◆ **SUPPLIED DATA**:
========================

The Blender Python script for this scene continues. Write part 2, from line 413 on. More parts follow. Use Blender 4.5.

========================

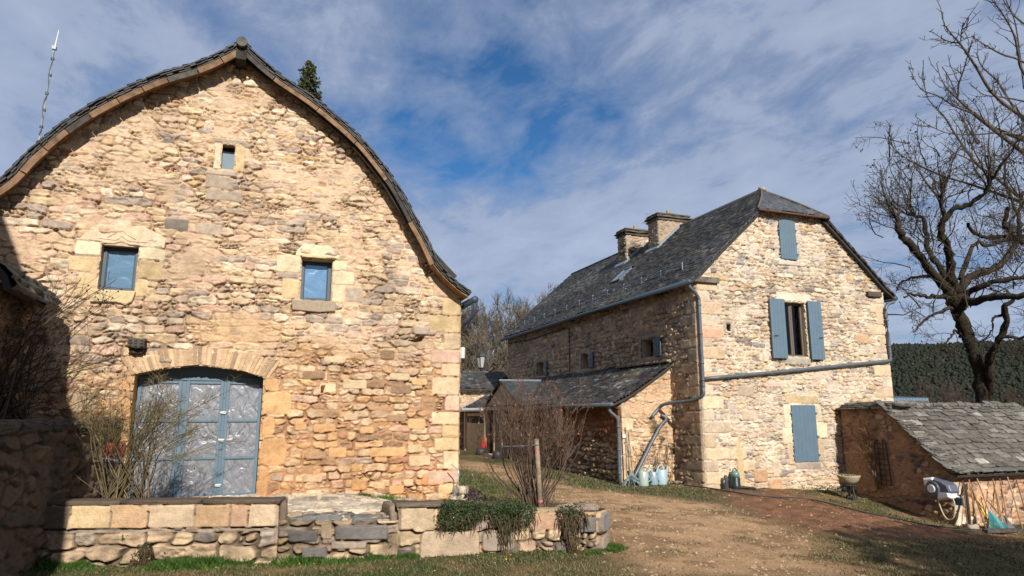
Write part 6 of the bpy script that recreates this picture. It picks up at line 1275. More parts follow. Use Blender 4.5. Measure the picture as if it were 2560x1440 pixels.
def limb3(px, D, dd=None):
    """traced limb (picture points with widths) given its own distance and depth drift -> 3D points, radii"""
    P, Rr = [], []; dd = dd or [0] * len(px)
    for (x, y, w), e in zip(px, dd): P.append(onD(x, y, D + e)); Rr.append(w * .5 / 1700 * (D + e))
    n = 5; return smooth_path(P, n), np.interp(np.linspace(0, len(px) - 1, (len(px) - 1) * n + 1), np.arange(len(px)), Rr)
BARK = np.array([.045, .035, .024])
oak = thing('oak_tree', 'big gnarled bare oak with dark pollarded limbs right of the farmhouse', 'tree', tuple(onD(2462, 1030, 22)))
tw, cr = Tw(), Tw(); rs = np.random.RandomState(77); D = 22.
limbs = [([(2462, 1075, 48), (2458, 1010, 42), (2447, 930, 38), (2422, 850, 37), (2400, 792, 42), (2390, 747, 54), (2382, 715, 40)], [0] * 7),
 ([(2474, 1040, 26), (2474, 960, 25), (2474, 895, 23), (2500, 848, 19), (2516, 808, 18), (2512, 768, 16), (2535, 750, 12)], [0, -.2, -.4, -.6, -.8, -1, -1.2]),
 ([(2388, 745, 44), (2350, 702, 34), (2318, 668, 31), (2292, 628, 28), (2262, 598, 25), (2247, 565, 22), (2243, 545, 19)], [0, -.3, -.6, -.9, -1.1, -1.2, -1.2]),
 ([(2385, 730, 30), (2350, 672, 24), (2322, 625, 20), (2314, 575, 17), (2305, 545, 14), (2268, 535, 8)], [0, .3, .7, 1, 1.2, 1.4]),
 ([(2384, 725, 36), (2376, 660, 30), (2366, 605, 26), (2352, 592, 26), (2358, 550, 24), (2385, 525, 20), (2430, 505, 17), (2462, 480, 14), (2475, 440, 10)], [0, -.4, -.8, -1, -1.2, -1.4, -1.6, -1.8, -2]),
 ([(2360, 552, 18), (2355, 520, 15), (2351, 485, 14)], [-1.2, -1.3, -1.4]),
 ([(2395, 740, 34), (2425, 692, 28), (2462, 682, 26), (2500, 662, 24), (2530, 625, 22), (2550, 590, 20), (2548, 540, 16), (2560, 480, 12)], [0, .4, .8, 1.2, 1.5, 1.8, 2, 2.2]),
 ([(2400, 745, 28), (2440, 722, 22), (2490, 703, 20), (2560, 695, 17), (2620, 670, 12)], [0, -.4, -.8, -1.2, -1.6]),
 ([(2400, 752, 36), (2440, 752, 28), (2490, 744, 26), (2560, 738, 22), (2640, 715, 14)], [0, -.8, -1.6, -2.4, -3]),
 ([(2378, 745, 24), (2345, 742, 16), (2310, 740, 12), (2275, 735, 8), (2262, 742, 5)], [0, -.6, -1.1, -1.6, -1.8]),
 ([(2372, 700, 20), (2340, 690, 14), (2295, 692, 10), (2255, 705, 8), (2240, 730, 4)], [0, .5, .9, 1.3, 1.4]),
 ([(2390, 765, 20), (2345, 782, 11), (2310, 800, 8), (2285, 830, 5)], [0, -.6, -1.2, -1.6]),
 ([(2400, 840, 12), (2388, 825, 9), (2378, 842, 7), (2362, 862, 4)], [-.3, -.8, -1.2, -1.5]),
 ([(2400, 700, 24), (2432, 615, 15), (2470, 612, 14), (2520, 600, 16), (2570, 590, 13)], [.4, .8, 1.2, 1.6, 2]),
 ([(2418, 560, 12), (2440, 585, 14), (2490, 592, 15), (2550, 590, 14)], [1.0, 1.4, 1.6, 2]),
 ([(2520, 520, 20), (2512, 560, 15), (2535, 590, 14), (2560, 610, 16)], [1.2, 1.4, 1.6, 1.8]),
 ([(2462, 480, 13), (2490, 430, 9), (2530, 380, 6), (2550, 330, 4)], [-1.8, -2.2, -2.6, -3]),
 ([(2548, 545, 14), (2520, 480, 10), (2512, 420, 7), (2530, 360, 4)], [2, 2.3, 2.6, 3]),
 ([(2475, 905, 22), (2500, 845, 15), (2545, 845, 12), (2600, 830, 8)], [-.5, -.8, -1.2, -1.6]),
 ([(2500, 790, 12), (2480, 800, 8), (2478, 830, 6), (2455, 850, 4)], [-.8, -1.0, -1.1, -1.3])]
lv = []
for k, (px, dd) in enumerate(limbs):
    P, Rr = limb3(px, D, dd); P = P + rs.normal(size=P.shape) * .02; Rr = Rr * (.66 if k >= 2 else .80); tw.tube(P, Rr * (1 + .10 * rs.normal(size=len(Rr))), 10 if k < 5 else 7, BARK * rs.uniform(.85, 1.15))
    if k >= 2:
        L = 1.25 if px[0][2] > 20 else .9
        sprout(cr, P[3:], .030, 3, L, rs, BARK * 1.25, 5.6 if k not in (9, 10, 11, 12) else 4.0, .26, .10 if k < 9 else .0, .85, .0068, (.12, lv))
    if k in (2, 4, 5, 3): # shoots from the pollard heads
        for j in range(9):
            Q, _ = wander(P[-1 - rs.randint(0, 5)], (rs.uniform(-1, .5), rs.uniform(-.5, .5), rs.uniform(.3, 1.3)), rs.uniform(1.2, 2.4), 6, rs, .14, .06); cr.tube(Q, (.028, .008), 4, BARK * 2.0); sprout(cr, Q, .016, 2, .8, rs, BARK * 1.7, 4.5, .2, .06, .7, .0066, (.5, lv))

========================

◆ **PROBLEM TO WORK ON**: Only the number should be given: how many lines of the data contain the word "script"?

◆ **RIGHT ANSWER**: 2